- **Data block**:

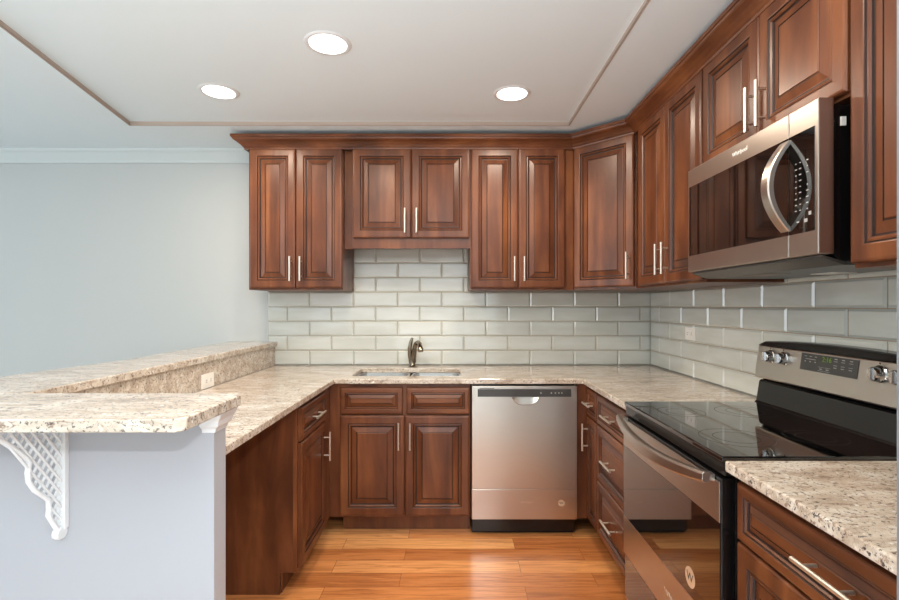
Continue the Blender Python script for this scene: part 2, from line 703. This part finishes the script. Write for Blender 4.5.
# raised bar top: long run against the wall, return towards the room
b = MB().prism([(-1.60, D - .001), (-1.25, D - .001), (-1.25, 1.422), (-1.64, 1.422), (-1.635, 1.75), (-1.545, 2.30)], 'z', 1.051, 1.082)
bt = b.build('bar_top', 'granite', bevel=.004, seg=3)
tag(bt, 'raised granite bar top running back to the wall along the peninsula', 'countertop')
b = MB()
b.prism([(-2.3, 1.094), (-.632, 1.094), (-.613, 1.112), (-.613, 1.395), (-.630, 1.420), (-2.3, 1.420)], 'z', 1.051, 1.082)
tag(b.build('bar_top', 'granite', bevel=.004, seg=3), 'nearest granite bar top, crossing the lower left over the white bracket', 'countertop')
b = MB().box(-1.282, -1.265, 1.402, D - .0095, GT, 1.0505)
tag(b.build('granite_splash', 'granite'), 'low granite splash strip between lower counter and raised bar top', 'backsplash')

# knee walls of the peninsula
b = MB().box(-1.40, -1.283, 1.402, D - .001, 0, 1.0505).box(-2.3, -.66, 1.334, 1.4015, 0, 1.0505)
struct(b.build('wall_peninsula', 'kneep'))
pr = [(0, .990), (.006, .990), (.008, 1.000), (.020, 1.010), (.022, 1.018), (.024, 1.026), (.034, 1.040), (.036, 1.0505), (0, 1.0505)]
struct(MB().sweep([(-.66, 1.4015), (-.66, 1.334), (-.690, 1.334)], [(-o, z) for o, z in pr]).build('trim_3', 'white'))

# lattice bracket under the bar overhang
BX = -1.070
br = wthing('shelf_bracket', 'white lattice bracket holding up the near granite bar top', 'bracket', (BX, 1.33, .715))
b = MB()
b.box(BX - .012, BX + .012, 1.318, 1.3335, .73, 1.0505).box(BX - .012, BX + .012, 1.105, 1.334, 1.038, 1.0505)
b.build('frame', 'white', br, bevel=.002)
curve = [(1.110, 1.040), (1.143, 1.022), (1.180, .990), (1.212, .958), (1.222, .944), (1.217, .920), (1.220, .895), (1.236, .868), (1.262, .843), (1.279, .826),
         (1.281, .800), (1.279, .785), (1.290, .765), (1.303, .742), (1.312, .728), (1.322, .722)]
MB().tube([(BX, y, z) for y, z in curve], .0062, 10, up=(1, 0, 0), sx=1.1).build('scroll_edge', 'white', br)


def edge_y(z):
    for (y0, z0), (y1, z1) in zip(curve, curve[1:]):
        if z1 <= z <= z0:
            return y0 + (y1 - y0) * (z0 - z) / max(1e-6, z0 - z1)
    return 1.32


b = MB()
for sgn in (1, -1):
    for k in range(-30, 40):
        # lines y*sgn*1.35 + z = const
        cst = k * .0345
        pts = []
        for q in range(240):
            y = 1.105 + q * .001
            z = 1.045 - cst - sgn * 1.35 * (y - 1.105) if sgn > 0 else .72 + cst + 1.35 * (y - 1.105) - .4
            if y <= 1.325 and .735 < z < 1.045 and y > edge_y(z) + .001:
                pts.append((y, z))
        if len(pts) > 6:
            (ya, za), (yb, zb) = pts[0], pts[-1]
            x = BX + sgn * .0022
            b.tube([(x, ya, za), (x, yb, zb)], .0034, 6, up=(1, 0, 0))
b.build('lattice', 'white', br)
MB().lathe([(.001, -.010), (.016, -.009), (.018, -.004), (.018, .004), (.016, .009), (.001, .010)], (BX, 1.316, .722), 20, 'x').build('foot_scroll', 'white', br)


# ------------------------------------------------------------------ outlets
def outlet(label, loc, rz):
    t = thing('wall_outlet', label, 'outlet', loc, rz, 'wall outlets')
    MB().box(-.060, .060, -.006, 0, -.037, .037).build('cover_plate', 'plate', t, bevel=.002)
    for sx in (-1, 1):
        f = MB().lathe([(.0165, -.0085), (.0165, -.006)], (sx * .022, 0, 0), 20, 'y').build('socket', 'plate', t)
        MB().box(sx * .022 - .006, sx * .022 + .006, -.0092, -.0084, .004, .0062).box(sx * .022 - .006, sx * .022 + .006, -.0092, -.0084, -.0062, -.004).build('slot', 'slot', f)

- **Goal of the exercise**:
Each line of the data is to be duplicated exactly; pictures stay out of the copy.

- **Solution for this task**:
Continue the Blender Python script for this scene: part 2, from line 703. This part finishes the script. Write for Blender 4.5.
# raised bar top: long run against the wall, return towards the room
b = MB().prism([(-1.60, D - .001), (-1.25, D - .001), (-1.25, 1.422), (-1.64, 1.422), (-1.635, 1.75), (-1.545, 2.30)], 'z', 1.051, 1.082)
bt = b.build('bar_top', 'granite', bevel=.004, seg=3)
tag(bt, 'raised granite bar top running back to the wall along the peninsula', 'countertop')
b = MB()
b.prism([(-2.3, 1.094), (-.632, 1.094), (-.613, 1.112), (-.613, 1.395), (-.630, 1.420), (-2.3, 1.420)], 'z', 1.051, 1.082)
tag(b.build('bar_top', 'granite', bevel=.004, seg=3), 'nearest granite bar top, crossing the lower left over the white bracket', 'countertop')
b = MB().box(-1.282, -1.265, 1.402, D - .0095, GT, 1.0505)
tag(b.build('granite_splash', 'granite'), 'low granite splash strip between lower counter and raised bar top', 'backsplash')

# knee walls of the peninsula
b = MB().box(-1.40, -1.283, 1.402, D - .001, 0, 1.0505).box(-2.3, -.66, 1.334, 1.4015, 0, 1.0505)
struct(b.build('wall_peninsula', 'kneep'))
pr = [(0, .990), (.006, .990), (.008, 1.000), (.020, 1.010), (.022, 1.018), (.024, 1.026), (.034, 1.040), (.036, 1.0505), (0, 1.0505)]
struct(MB().sweep([(-.66, 1.4015), (-.66, 1.334), (-.690, 1.334)], [(-o, z) for o, z in pr]).build('trim_3', 'white'))

# lattice bracket under the bar overhang
BX = -1.070
br = wthing('shelf_bracket', 'white lattice bracket holding up the near granite bar top', 'bracket', (BX, 1.33, .715))
b = MB()
b.box(BX - .012, BX + .012, 1.318, 1.3335, .73, 1.0505).box(BX - .012, BX + .012, 1.105, 1.334, 1.038, 1.0505)
b.build('frame', 'white', br, bevel=.002)
curve = [(1.110, 1.040), (1.143, 1.022), (1.180, .990), (1.212, .958), (1.222, .944), (1.217, .920), (1.220, .895), (1.236, .868), (1.262, .843), (1.279, .826),
         (1.281, .800), (1.279, .785), (1.290, .765), (1.303, .742), (1.312, .728), (1.322, .722)]
MB().tube([(BX, y, z) for y, z in curve], .0062, 10, up=(1, 0, 0), sx=1.1).build('scroll_edge', 'white', br)


def edge_y(z):
    for (y0, z0), (y1, z1) in zip(curve, curve[1:]):
        if z1 <= z <= z0:
            return y0 + (y1 - y0) * (z0 - z) / max(1e-6, z0 - z1)
    return 1.32


b = MB()
for sgn in (1, -1):
    for k in range(-30, 40):
        # lines y*sgn*1.35 + z = const
        cst = k * .0345
        pts = []
        for q in range(240):
            y = 1.105 + q * .001
            z = 1.045 - cst - sgn * 1.35 * (y - 1.105) if sgn > 0 else .72 + cst + 1.35 * (y - 1.105) - .4
            if y <= 1.325 and .735 < z < 1.045 and y > edge_y(z) + .001:
                pts.append((y, z))
        if len(pts) > 6:
            (ya, za), (yb, zb) = pts[0], pts[-1]
            x = BX + sgn * .0022
            b.tube([(x, ya, za), (x, yb, zb)], .0034, 6, up=(1, 0, 0))
b.build('lattice', 'white', br)
MB().lathe([(.001, -.010), (.016, -.009), (.018, -.004), (.018, .004), (.016, .009), (.001, .010)], (BX, 1.316, .722), 20, 'x').build('foot_scroll', 'white', br)


# ------------------------------------------------------------------ outlets
def outlet(label, loc, rz):
    t = thing('wall_outlet', label, 'outlet', loc, rz, 'wall outlets')
    MB().box(-.060, .060, -.006, 0, -.037, .037).build('cover_plate', 'plate', t, bevel=.002)
    for sx in (-1, 1):
        f = MB().lathe([(.0165, -.0085), (.0165, -.006)], (sx * .022, 0, 0), 20, 'y').build('socket', 'plate', t)
        MB().box(sx * .022 - .006, sx * .022 + .006, -.0092, -.0084, .004, .0062).box(sx * .022 - .006, sx * .022 + .006, -.0092, -.0084, -.0062, -.004).build('slot', 'slot', f)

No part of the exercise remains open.